§ **Set task**: Copy every line of the records below that holds the word "script".

###

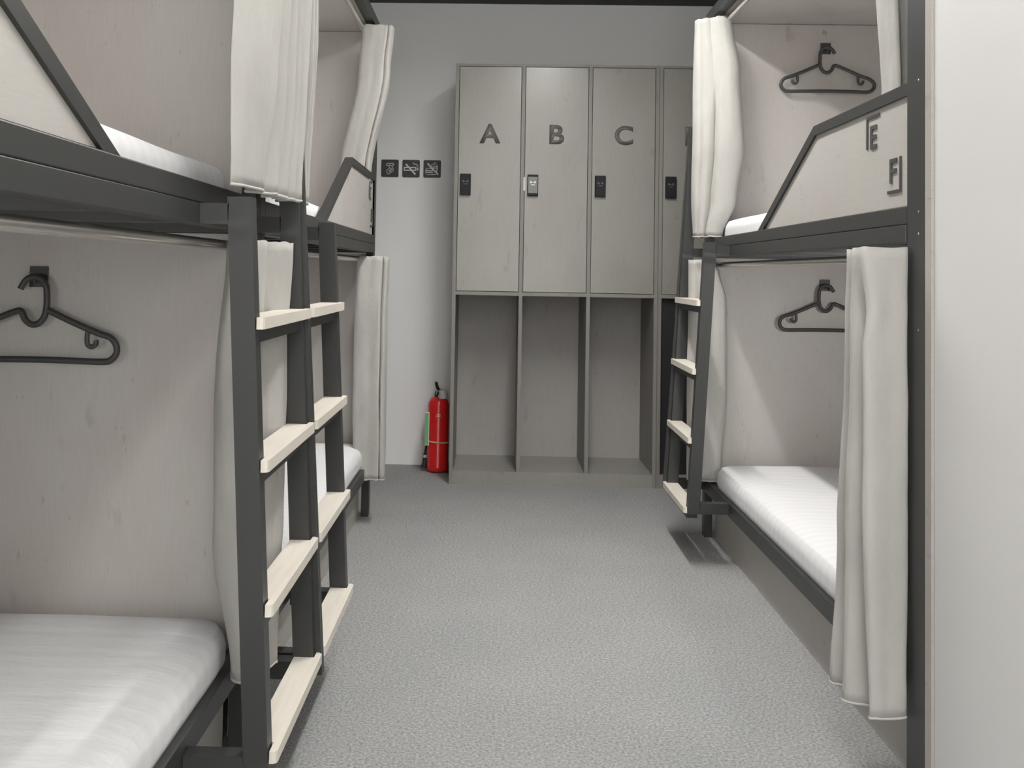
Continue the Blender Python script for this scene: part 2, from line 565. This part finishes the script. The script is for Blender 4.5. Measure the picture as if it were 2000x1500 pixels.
mattress(TL1, 0.206, 0.325, 'white sheeted mattress on the lower bunk in the left foreground', 1)
mattress(TL1, 1.168, 1.275, 'white mattress on the left foreground upper bunk, mostly behind the rail', 2, y1=L - 0.076, x0=0.040)
mattress(TL2, 0.206, 0.325, 'white sheeted mattress on the far left lower bunk behind the ladders', 3)
mattress(TL2, 1.168, 1.275, 'white sheeted mattress on the far left upper bunk beside the guard board', 4, y1=L - 0.076, x0=0.040)
mattress(TR, 0.206, 0.325, 'white sheeted mattress on the right lower bunk, broad top in view', 5, y1=L - 0.142)
mattress(TR, 1.168, 1.285, 'white sheeted mattress on the right upper bunk, a small corner beside the guard board', 6, y1=L - 0.076, x0=0.040)


# ------------------------------------------------------------ curtains
def curtain(label, levels, seed=0, nz_=44, amp=0.004, n=9, rows=None):
    """levels: list of (z, [(x, y), ...]) from top to bottom with equal point counts; folds interpolate between them"""
    lv = [(z, catmull([(x, y, 0) for x, y in pts], n)) for z, pts in levels]
    m = len(lv[0][1])
    zt, zb = lv[0][0], lv[-1][0]
    bm = bmesh.new()
    grid = []
    for r in range(nz_ + 1):
        z = zt + (zb - zt) * r / nz_
        for i in range(len(lv) - 1):
            if lv[i][0] >= z - 1e-6 and z >= lv[i + 1][0] - 1e-6: break
        a, b_ = lv[i], lv[i + 1]
        t = (a[0] - z) / (a[0] - b_[0])
        t = t * t * (3 - 2 * t)
        row = []
        for k in range(m):
            p = a[1][k].lerp(b_[1][k], t)
            s = k / m * 7
            dx = noise.noise(Vector((s * 1.3 + seed, z * 4.5, seed))) * amp + noise.noise(Vector((s * 3 + seed, z * 13, 3.1))) * amp * 0.35
            dy = noise.noise(Vector((s * 1.3 + seed + 40, z * 4.5, 7.7))) * amp
            row.append(bm.verts.new((p.x + dx, p.y + dy, z + 0.003 * noise.noise(Vector((s * 2, seed, 1))))))
        grid.append(row)
    for r in range(nz_):
        for k in range(m - 1):
            bm.faces.new((grid[r][k], grid[r][k + 1], grid[r + 1][k + 1], grid[r + 1][k]))
    hem = [v.co.copy() for v in grid[-1]]
    top = [v.co.copy() for v in grid[0]]
    ox = sum(v.x for v in hem) / m
    oy = sum(v.y for v in hem) / m
    o = obj('curtain', bm, M['curtain'], origin=(ox, oy, zb), smooth='all')
    so = o.modifiers.new('thickness', 'SOLIDIFY')
    so.thickness = 0.003
    so.offset = 0
    tag(o, label, 'curtain')
    obj('hem', tube(bmesh.new(), hem, 0.0032, n=6), M['hem'], o, smooth='all')
    return o


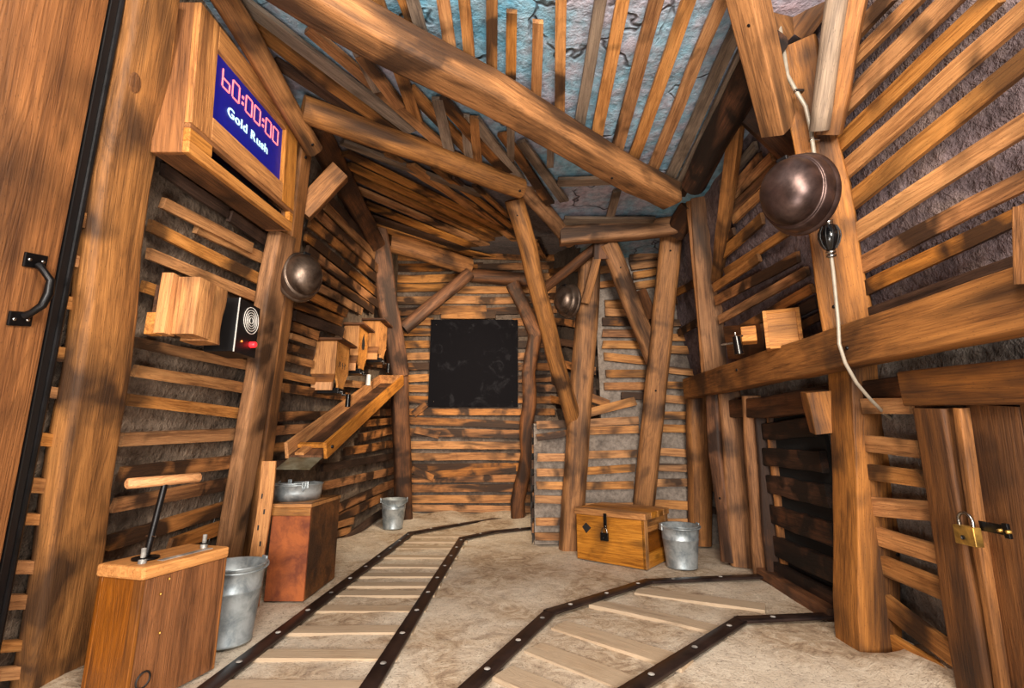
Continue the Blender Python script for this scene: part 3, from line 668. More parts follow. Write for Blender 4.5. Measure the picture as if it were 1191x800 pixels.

###

§ **Complete response**:
Continue the Blender Python script for this scene: part 2, from line 565. This part finishes the script. The script is for Blender 4.5. Measure the picture as if it were 2000x1500 pixels.
Continue the Blender Python script for this scene: part 3, from line 668. More parts follow. Write for Blender 4.5. Measure the picture as if it were 1191x800 pixels.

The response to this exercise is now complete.